▸ To do:
Copy every line from the data below in which the string "this" can be found.

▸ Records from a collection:
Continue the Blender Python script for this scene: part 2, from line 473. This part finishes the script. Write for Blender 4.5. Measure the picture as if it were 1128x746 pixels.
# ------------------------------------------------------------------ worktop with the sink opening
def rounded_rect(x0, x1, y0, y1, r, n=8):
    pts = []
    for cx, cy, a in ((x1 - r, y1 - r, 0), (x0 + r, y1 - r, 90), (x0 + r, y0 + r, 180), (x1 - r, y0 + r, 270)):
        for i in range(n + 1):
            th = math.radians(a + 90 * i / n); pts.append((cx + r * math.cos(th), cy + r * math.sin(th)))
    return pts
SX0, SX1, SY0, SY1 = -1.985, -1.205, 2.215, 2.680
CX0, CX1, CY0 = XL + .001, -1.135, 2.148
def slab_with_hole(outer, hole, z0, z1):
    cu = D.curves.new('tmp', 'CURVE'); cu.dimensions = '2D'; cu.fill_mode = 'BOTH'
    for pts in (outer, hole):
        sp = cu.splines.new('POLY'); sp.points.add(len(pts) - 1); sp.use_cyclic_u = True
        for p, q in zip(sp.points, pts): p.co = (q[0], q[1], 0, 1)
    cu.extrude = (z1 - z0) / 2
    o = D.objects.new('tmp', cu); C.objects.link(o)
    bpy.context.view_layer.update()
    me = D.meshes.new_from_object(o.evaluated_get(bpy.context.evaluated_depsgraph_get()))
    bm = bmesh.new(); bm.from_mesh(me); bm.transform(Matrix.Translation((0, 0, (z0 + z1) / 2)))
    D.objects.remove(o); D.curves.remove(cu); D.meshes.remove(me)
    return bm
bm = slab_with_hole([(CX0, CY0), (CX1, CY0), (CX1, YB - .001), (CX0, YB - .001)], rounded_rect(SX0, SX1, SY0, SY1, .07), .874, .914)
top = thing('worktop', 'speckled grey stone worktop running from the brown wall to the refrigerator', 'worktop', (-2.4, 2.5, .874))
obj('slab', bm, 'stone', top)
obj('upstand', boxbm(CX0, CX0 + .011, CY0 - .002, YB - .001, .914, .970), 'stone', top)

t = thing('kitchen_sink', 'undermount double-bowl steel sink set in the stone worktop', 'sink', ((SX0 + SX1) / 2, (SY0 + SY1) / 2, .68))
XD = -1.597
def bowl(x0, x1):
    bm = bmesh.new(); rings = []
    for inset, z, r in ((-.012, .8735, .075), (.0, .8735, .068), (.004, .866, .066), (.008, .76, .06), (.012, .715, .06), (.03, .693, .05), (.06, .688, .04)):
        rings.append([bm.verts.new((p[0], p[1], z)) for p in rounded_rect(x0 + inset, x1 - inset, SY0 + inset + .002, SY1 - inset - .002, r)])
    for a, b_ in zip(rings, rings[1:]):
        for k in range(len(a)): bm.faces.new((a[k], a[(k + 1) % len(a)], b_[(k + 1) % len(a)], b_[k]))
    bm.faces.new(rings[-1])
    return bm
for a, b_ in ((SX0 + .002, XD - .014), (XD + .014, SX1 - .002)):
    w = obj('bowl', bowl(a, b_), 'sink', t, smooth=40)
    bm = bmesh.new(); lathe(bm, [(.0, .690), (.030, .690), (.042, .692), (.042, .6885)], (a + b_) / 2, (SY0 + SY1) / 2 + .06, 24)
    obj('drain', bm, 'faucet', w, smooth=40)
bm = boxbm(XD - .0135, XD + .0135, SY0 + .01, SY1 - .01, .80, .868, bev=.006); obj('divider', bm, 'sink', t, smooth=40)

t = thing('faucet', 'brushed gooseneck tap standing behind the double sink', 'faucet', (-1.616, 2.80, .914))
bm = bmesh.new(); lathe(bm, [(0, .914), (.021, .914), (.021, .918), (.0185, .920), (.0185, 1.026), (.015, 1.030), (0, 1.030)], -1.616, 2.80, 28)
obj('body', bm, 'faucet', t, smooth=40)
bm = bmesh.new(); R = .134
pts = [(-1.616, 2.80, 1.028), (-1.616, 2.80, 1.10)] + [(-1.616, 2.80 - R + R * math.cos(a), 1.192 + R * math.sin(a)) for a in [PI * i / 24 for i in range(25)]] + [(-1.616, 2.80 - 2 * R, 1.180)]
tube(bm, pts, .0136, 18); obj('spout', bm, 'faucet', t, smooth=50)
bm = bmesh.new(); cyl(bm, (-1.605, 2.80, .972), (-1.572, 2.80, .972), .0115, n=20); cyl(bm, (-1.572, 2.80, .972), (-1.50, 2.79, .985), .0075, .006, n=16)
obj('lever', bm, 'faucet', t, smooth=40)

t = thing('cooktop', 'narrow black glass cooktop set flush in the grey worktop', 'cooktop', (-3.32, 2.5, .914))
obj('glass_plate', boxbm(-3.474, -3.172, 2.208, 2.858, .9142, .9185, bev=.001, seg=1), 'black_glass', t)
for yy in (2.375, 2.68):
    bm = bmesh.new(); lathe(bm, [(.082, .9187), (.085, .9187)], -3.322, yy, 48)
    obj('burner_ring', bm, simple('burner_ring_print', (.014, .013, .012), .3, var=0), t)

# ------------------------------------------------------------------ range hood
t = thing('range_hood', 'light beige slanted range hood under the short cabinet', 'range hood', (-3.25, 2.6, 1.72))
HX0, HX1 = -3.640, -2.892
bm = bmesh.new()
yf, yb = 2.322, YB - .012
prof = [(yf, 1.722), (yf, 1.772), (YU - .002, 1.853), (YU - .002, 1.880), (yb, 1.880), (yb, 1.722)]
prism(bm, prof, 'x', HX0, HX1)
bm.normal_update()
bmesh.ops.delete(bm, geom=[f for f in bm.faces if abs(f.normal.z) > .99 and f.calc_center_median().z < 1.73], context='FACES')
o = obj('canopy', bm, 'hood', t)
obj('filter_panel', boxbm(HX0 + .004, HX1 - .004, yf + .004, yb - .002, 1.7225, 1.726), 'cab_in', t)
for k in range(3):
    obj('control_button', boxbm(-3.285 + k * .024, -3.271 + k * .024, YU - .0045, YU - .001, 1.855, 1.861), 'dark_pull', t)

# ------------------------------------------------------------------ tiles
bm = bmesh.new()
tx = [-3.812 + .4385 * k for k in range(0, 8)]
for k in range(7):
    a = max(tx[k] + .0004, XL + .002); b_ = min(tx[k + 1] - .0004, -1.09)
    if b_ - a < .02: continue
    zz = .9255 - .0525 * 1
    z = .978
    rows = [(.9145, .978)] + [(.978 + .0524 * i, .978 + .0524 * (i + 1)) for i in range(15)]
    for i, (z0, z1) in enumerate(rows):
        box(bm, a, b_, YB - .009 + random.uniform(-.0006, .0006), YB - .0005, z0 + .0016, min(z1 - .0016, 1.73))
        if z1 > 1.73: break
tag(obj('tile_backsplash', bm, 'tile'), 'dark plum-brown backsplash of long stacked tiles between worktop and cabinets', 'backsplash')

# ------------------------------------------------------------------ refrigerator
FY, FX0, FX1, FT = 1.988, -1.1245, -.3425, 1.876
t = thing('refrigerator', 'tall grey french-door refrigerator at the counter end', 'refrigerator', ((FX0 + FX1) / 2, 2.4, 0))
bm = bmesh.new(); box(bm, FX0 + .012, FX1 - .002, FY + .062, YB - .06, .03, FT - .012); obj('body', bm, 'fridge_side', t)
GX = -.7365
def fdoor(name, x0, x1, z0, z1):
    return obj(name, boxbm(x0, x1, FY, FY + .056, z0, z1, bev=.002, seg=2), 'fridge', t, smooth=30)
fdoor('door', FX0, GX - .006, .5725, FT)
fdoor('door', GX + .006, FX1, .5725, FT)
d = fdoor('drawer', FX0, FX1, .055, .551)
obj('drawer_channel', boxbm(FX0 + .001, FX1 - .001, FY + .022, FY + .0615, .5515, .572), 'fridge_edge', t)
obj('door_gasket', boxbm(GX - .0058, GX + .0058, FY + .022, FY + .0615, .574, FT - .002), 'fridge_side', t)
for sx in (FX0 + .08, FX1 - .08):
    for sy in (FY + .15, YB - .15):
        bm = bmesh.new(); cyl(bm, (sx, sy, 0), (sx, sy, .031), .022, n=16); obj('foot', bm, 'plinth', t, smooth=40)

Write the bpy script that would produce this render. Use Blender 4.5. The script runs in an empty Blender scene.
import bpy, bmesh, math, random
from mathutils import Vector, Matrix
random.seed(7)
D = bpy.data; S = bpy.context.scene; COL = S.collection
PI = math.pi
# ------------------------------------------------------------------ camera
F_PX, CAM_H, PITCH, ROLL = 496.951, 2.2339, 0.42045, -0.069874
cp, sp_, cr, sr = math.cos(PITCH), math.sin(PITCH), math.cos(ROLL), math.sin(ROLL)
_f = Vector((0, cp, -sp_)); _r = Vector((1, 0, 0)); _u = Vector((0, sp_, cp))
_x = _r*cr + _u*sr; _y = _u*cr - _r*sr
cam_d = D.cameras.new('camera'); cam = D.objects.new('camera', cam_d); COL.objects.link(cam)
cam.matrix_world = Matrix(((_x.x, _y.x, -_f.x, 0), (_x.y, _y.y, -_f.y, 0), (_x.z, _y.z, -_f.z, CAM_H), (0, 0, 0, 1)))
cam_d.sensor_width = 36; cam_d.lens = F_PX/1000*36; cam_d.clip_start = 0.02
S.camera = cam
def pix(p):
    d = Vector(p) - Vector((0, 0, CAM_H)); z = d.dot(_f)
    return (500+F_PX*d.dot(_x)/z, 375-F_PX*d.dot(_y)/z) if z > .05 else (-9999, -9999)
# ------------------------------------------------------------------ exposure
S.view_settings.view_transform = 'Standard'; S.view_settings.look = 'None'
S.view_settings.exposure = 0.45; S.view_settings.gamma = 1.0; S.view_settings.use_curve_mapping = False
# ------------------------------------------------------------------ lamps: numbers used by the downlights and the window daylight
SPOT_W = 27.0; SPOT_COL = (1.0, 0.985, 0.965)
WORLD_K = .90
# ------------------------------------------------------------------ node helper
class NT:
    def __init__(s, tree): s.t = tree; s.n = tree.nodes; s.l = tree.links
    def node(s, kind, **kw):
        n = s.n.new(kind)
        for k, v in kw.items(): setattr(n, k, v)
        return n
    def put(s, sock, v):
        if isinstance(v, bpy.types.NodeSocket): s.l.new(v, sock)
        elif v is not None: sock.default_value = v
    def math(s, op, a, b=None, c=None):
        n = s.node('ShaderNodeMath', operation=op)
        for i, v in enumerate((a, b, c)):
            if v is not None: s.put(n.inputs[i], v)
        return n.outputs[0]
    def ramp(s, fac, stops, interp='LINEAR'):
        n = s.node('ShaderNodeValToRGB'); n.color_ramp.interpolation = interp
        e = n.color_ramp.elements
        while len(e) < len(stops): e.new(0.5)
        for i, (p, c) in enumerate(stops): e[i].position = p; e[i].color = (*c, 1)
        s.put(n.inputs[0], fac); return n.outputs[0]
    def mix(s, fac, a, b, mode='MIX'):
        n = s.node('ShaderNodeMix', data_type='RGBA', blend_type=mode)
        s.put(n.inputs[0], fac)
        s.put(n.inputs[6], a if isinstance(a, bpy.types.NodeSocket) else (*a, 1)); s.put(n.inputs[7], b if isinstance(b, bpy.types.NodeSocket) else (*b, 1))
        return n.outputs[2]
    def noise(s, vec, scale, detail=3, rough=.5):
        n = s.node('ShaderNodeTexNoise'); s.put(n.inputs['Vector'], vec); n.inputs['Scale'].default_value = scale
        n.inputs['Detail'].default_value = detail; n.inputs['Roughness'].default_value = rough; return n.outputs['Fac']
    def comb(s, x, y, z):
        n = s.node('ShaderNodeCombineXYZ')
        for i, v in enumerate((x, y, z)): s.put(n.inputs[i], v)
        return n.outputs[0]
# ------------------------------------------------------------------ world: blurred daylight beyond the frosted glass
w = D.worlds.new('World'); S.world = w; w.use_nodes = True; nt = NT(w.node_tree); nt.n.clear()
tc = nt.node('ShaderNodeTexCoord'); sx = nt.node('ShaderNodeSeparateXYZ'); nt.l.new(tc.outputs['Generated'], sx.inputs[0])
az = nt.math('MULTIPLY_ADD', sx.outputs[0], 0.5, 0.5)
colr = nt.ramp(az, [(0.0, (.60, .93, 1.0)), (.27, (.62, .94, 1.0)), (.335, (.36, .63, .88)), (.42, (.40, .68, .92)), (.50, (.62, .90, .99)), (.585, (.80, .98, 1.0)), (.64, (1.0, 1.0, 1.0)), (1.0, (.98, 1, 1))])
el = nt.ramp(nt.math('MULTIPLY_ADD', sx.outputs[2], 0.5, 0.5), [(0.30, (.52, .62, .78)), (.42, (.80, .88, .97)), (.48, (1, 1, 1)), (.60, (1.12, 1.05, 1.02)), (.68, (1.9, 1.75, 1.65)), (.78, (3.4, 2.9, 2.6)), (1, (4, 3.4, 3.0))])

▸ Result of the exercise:
Continue the Blender Python script for this scene: part 2, from line 473. This part finishes the script. Write for Blender 4.5. Measure the picture as if it were 1128x746 pixels.
Write the bpy script that would produce this render. Use Blender 4.5. The script runs in an empty Blender scene.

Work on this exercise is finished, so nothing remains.